Dullahan looks very much like a Derby colt peaking at precisely the right time, and he is a prime win threat at Churchill. But if you were on the Hansen bandwagon before the Blue Grass, you should not get off now. Yes, the Derby distance is a question for Hansen, but honestly, it is for every Derby starter. The thing to keep in mind here is, Hansen ran big off the synthetic track-to-dirt move last fall when he went from Turfway Park to win the Breeders’ Cup Juvenile at Churchill Downs. He will be repeating that same successful surface switch when he goes in the Derby, which was a major reason why Hansen’s connections chose the Blue Grass for his final prep in the first place.

The Oaklawn Handicap was textbook stuff. Give a good horse an easy lead over a track he loves, and he is going to win pretty frequently. In this case, Alternation set the easy lead over an Oaklawn track he was previously 4 for 5 over, and the result was a decisive score in the Oaklawn Handicap. But don’t be too quick to discount Alternation’s big win Saturday. Although circumstances were in his favor, he is still a very good horse who is getting better. And Ron the Greek, the Big Cap winner, ran well to rally into an unfavorable pace to finish second. Hymn Book, the Donn winner, was also pace compromised, but did not run as well.

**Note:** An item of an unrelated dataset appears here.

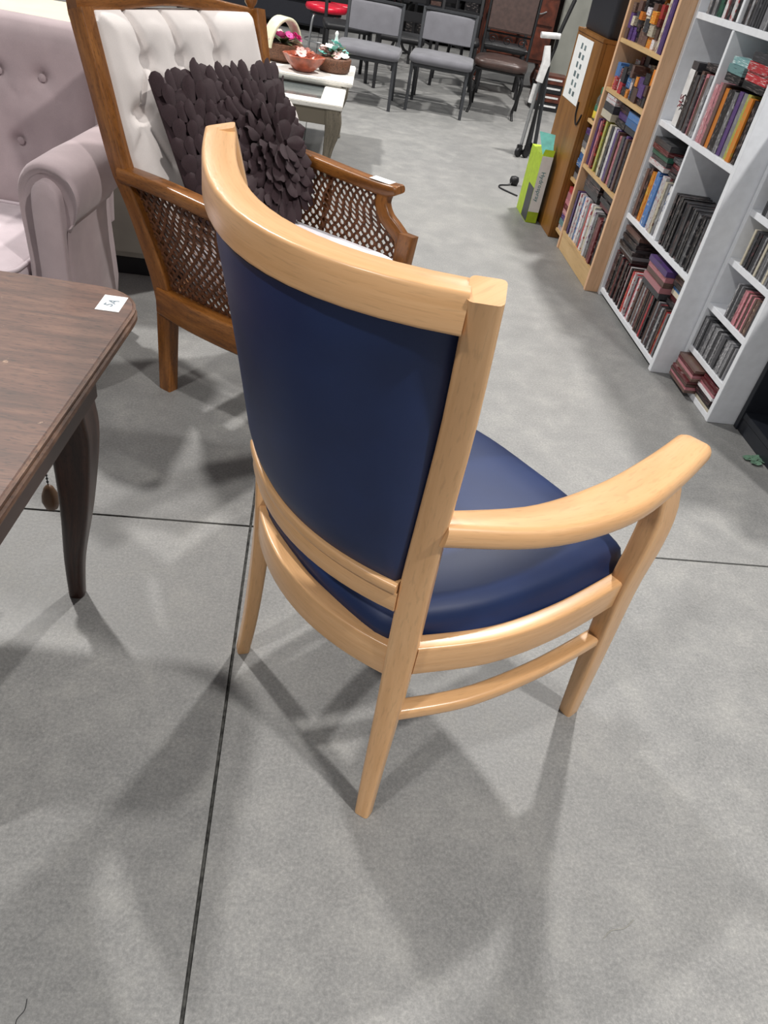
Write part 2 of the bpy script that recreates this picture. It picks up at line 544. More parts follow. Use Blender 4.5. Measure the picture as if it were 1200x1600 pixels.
# padded back: outer and inner skins between the arcs
mb = MB()
rows_o, rows_i = [], []
NZ, NV = 16, 22
for i in range(NZ + 1):
    f = i / NZ
    z = 0.574 + (0.990 - 0.574) * f
    um, ue, ve = -0.058 - 0.106 * f, -0.014 - 0.050 * f, 0.184 + 0.056 * f
    ro, ri = [], []
    for j in range(NV + 1):
        q = j / NV * 2 - 1
        uu = um + (ue - um) * q * q - 0.033 * f * (q ** 3 - q) + 0.010 * f * q
        edge = min(1, (1 - abs(q)) * 7) * min(1, f * 8) * min(1, (1 - f) * 8)
        bul = math.sin(min(1, edge) * math.pi / 2)
        ro.append((uu - 0.004 - 0.010 * bul, q * ve, z))
        ri.append((uu + 0.016 + 0.018 * bul, q * ve, z))
    rows_o.append(ro)
    rows_i.append(ri)
ring = [ro + ri[::-1] for ro, ri in zip(rows_o, rows_i)]
mb.grid(ring, True, True)
mb.build('back_pad', M['blue'], chair, 60)
# thin dark welt under the crest rail and along the posts
pa = arc(-0.164, -0.064, 0.242, 0.9875, 18, -0.033, 0.010)
tube([(a - 0.013, b, c) for a, b, c in pa], 0.0028, 6).build('welt', M['seam'], chair)
# seat cushion
out = []
for a, b in [(0.000, 0.176), (0.05, 0.192), (0.15, 0.227), (0.28, 0.247), (0.40, 0.253), (0.465, 0.254), (0.490, 0.236)]:
    out.append((a, b))
outline = [(a, -b) for a, b in out] + [(0.512, -0.12), (0.515, 0), (0.512, 0.12)] + out[::-1] + [(-0.018, 0.10), (-0.024, 0), (-0.018, -0.10)]
cen = (0.255, 0)


def closed_spl(p, n):
    q = spl(p + p[:3], n * (len(p) + 2))
    return q[n:n + n * len(p)]


ol = closed_spl(outline, 3)
rows = []
for z, ins in ((0.396, -0.012), (0.424, -0.014), (0.436, -0.007), (0.448, 0.0), (0.462, 0.004), (0.472, 0.016), (0.480, 0.04), (0.486, 0.09), (0.489, 0.15), (0.490, 0.21)):
    ring = []
    for a, b in ol:
        d = Vector((a - cen[0], b - cen[1]))
        k_ = max(0.0, min(1.0, (a - 0.04) / 0.08))          # no spread at the back, where the rail stands
        i_ = ins if ins >= 0 else ins * k_ + 0.004 * (1 - k_)
        d = d * max(0.02, 1 - i_ / 0.25)
        ring.append((cen[0] + d.x, cen[1] + d.y, z))
    rows.append(ring)
MB().grid(rows, True, True).build('seat_cushion', M['blue'], chair, 60)

# ------------------------------------------------------------------ dark brown table at the left
tb = thing('table', 'worn dark brown wooden table with rounded corners and curved legs, left edge', 'table', (-0.345, 1.395, 0), R(-4.5))
# local: x to the left is negative, far end at y = 0


def rrect(x0, x1, y0, y1, r, n=8):
    pts = []
    for cx, cy, a0 in ((x1 - r, y1 - r, 0), (x0 + r, y1 - r, 90), (x0 + r, y0 + r, 180), (x1 - r, y0 + r, 270)):
        for i in range(n + 1):
            a = R(a0 + 90 * i / n)
            pts.append((cx + r * math.cos(a), cy + r * math.sin(a)))
    return pts


def slab_mesh(loop, zs):
    """stack of (z, inset) rings of a convex loop"""
    cx = sum(p[0] for p in loop) / len(loop)
    cy = sum(p[1] for p in loop) / len(loop)
    rows = []
    for z, ins in zs:
        ring = []
        for i, (x, y) in enumerate(loop):
            a, b = Vector(loop[i - 1]), Vector(loop[(i + 1) % len(loop)])
            t = (b - a).normalized()
            ring.append((x - t.y * ins, y + t.x * ins, z))
        rows.append(ring)
    return MB().grid(rows, True, True)


TL = rrect(-0.80, 0.035, -0.98, 0.03, 0.10)
slab_mesh(TL, [(0.618, 0.006), (0.6195, 0.008), (0.6195, 0.012)]).build('table_top', M['table'], tb, 25)
slab_mesh(TL, [(0.588, 0.010), (0.590, 0.003), (0.596, 0.0), (0.604, 0.0), (0.606, 0.007), (0.609, 0.007), (0.611, 0.002), (0.6165, 0.0015), (0.618, 0.005)]).build('moulded_edge', M['table_edge'], tb, 25)
for nm, b in (('side_apron', (-0.02, -0.002, -0.83, -0.20)), ('side_apron', (-0.762, -0.744, -0.83, -0.20)), ('end_apron', (-0.744, -0.02, -0.218, -0.20)), ('end_apron', (-0.744, -0.02, -0.83, -0.812))):
    box(nm, M['table_leg'], b[0], b[1], b[2], b[3], 0.505, 0.588, tb, 0.003)
for sx, sy, lx, ly in ((1, 1, -0.046, -0.245), (-1, 1, -0.718, -0.245), (1, -1, -0.046, -0.785), (-1, -1, -0.718, -0.785)):
    lp = spl([(lx, ly, 0.588), (lx + 0.003 * sx, ly + 0.004 * sy, 0.50), (lx + 0.006 * sx, ly + 0.008 * sy, 0.43), (lx - 0.004 * sx, ly, 0.28), (lx - 0.03 * sx, ly + 0.008 * sy, 0.12), (lx - 0.040 * sx, ly + 0.012 * sy, 0.0)], 20)
    ls = spl([(0.075, 0.075), (0.078, 0.078), (0.074, 0.074), (0.056, 0.058), (0.040, 0.040), (0.033, 0.033)], 20)
    sweep(lp, ls, Vector((1, 0, 0)), 0.012).build('leg', M['table_leg'], tb)
st = tag(box('price_sticker', M['paper'], -0.022, 0.022, -0.033, 0.033, 0.6198, 0.6204, None, 0), 'square white price sticker on the far corner of the brown table', 'sticker')
st.location = (-0.3635, 1.349, 0)
st.rotation_euler = (0, 0, R(-3))
text('handwriting', '5A', 0.026, M['ink'], st, axes((0.3, 1, 0), (-1, 0.3, 0), (0, 0, 0.6206)))
CHL = 0.335
ch = thing('pull_chain', 'beaded pull chain with an oval wooden bob hanging under the brown table', 'chain', (-0.497, 1.235, 0.5875))
cm = MB()
for i in range(39):
    lathe([(0.0005, -0.0035), (0.003, 0), (0.0005, 0.0035)], 6, (0, 0, -0.004 - i * 0.0085), cm)
tube([(0, 0, 0), (0, 0, -CHL - 0.002)], 0.0012, 5, cm)
cm.build('bead_chain', M['black_metal'], ch, 60)
lathe([(0.003, 0), (0.010, -0.008), (0.0165, -0.026), (0.018, -0.042), (0.013, -0.060), (0.003, -0.068)], 14, (0, 0, -CHL)).build('bob', M['bob'], ch, 60)

for pts, m_, lb in (([(0.588, 0.462), (0.605, 0.474), (0.630, 0.478), (0.652, 0.492)], 'grey_white', 'fine white curved thread lying on the floor at lower right'),
                    ([(-0.315, 0.340), (-0.318, 0.352), (-0.311, 0.364), (-0.312, 0.378)], 'black', 'short dark hair-like thread on the floor in the lower left corner')):
    tag(tube([(x, y, 0.0012) for x, y in spl(pts, 14)], 0.00045, 5).build('thread', M[m_], None, 60), lb, 'thread')

# ------------------------------------------------------------------ pale lilac tufted armchair behind the table (front: local -y; x = 0 at the near arm)
lil = thing('armchair', 'pale lilac button-tufted armchair with rolled arms behind the brown table', 'chair', (-0.675, 1.98, 0), R(-7.5))
CX = -0.40
ARM = [(-0.070, 0.12), (-0.072, 0.40), (-0.074, 0.56), (-0.068, 0.615), (-0.045, 0.652), (-0.008, 0.670), (0.035, 0.664), (0.068, 0.640), (0.084, 0.600), (0.080, 0.556), (0.064, 0.525), (0.052, 0.510), (0.050, 0.40), (0.052, 0.12)]
arm_cs = closed_spl(ARM, 3)


def ring_at(cs, y, ins, mir=False):
    cx_, cz_ = 0.0, 0.40
    out_ = []
    for x, z in cs:
        d = Vector((x - cx_, z - cz_))
        L_ = d.length
        d = d * max(0.2, (L_ - ins) / L_) if L_ > 0 else d
        X = cx_ + d.x
        if y > 0.29 and z < 0.54 and X > 0:
            X -= 0.075 * min(1, (0.54 - z) / 0.03)
        out_.append(((2 * CX - X) if mir else X, y, cz_ + d.y))
    return out_


for mir in (False, True):
    rows = [ring_at(arm_cs, y, i, mir) for y, i in ((0.012, 0.03), (0.002, 0.018), (0.0, 0.010), (0.008, 0.003), (0.02, 0.0), (0.15, -0.002), (0.26, 0.0), (0.32, 0.0), (0.47, 0.0))]
    MB().grid(rows, True, True).build('arm', M['lilac'], lil, 70)
    tongue = closed_spl([(-0.034, 0.12), (-0.032, 0.40), (-0.032, 0.57), (-0.022, 0.612), (0.004, 0.630), (0.032, 0.612), (0.043, 0.57), (0.042, 0.40), (0.040, 0.12)], 3)
    rows = []
    for y, k_ in ((0.02, 1.0), (-0.010, 1.0), (-0.016, 0.96), (-0.019, 0.86)):
        rows.append([((2 * CX - (0.004 + (x - 0.004) * k_)) if mir else 0.004 + (x - 0.004) * k_, y, 0.38 + (z - 0.38) * (k_ if z > 0.38 else 1)) for x, z in tongue])
    MB().grid(rows, True, True).build('arm_front_panel', M['lilac'], lil, 50)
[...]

Ramon Dominguez and Javier Castellano seemed to be so totally concerned with measuring themselves at the back of the pack during the early running of the Jenny Wiley on the 2-1 Aruna and the 7-5 Zagora, respectively, that they seemed to completely miss the fact that Daisy Devine was in the process of stealing this Grade 1 up front with slow early fractions. Daisy Devine is now 4 for 4 on turf. And while handing out excuses to Aruna and Zagora for these performances doesn’t exactly feel right, even in view of the pace implications (they did, after all, finish last and next-to-last in the field of six), we do know they are both better than that.

Odds-on It’s Tricky did indeed look like she was in trouble when she was put under heavy pressure on the far turn of the Distaff Handicap. But sprinting in a seven furlong race like this is a new game for It’s Tricky, who last year won the Grade 1 CCA Oaks at nine furlongs (in addition to the Grade 1 Acorn at a mile), was second in the nine furlong Breeders’ Cup Ladies’ Classic, and who won the 8.5 furlong Top Flight in her recent 2012 debut. And when it really mattered in the stretch of the Distaff, It’s Tricky’s foundation and class showed, and she went on to win decisively.

When you think about it, the possibility of It’s Tricky focusing on seven furlong to mile races this year might be an inspired idea, what with Havre de Grace, Awesome Maria, and Plum Pretty (who was very good winning Friday’s Apple Blossom in her first start of the year), not to mention Royal Delta and Awesome Feather, out there to dominate the big middle distance races for older females. Of course, if It’s Tricky stays in races at around a mile or just under, she will have to eventually deal with a good one in Groupie Doll, who was dominant winning Thursday’s Vinery Madison.